Revised forecasts for NSW - and the Qld comparison
The new listings outpacing sales and rise in unsold stock has Westpac revising its forecasts for the NSW property market, and it’s for a significant price downturn. Westpac predicts a further 10% drop in 2022 and another 8% drop in 2023. Compare this to Qld, which the bank predicts will hold to a net 2% gain in 2022, and decline by a mild 6% in 2023.
Top-tier suburbs reversing abruptly
Nothing mild about price drops in NSW though. Prices are reversing ‘abruptly’ for houses, especially those in top-tier suburbs so sought-after during the boom such as those on the Northern Beaches, and in the Eastern Suburbs and North Sydney. The outer Western suburbs which lagged the higher-priced areas during the boom have not been experiencing such a significant drop in this downturn.
Byron Bay surfing on a less exciting wave
Byron Bay, which saw 44% price growth across the council area in the March quarter and the Byron Bay suburb median house price reaching $2,525,000, is now seeing growth trending down. Alongside Illawarra, Byron Bay is one of the regional areas named by Westpac as experiencing an ‘abrupt’ slowdown.
More declines before we see a stable patch
Westpac says the NSW Consumer Housing Sentiment Index points to a ‘further significant decline in turnover near term’ but shows ‘tentative signs of stabilising at weak levels’ rather than moving lower.
The driver of the downturn is the Reserve Bank of Australia’s rapid series of rate rises, and the main dynamic in the correction is the reduced borrowing power of buyers. It’s tough for first home buyers hoping to finally get a property.

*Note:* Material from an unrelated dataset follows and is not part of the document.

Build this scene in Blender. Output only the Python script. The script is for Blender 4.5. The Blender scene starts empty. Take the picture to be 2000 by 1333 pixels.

Recovery could come in 2024
“Markets are clearly hostage to the tightening cycle,” says Westpac. This fact, rather than the correction being attributed to distressed home sales or a physical oversupply of stock means the housing market may recover a bit when the RBA’s rate rises slow down or come to an end.
“A prospective policy easing should allow for a modest recovery in prices in 2024,” the report concludes.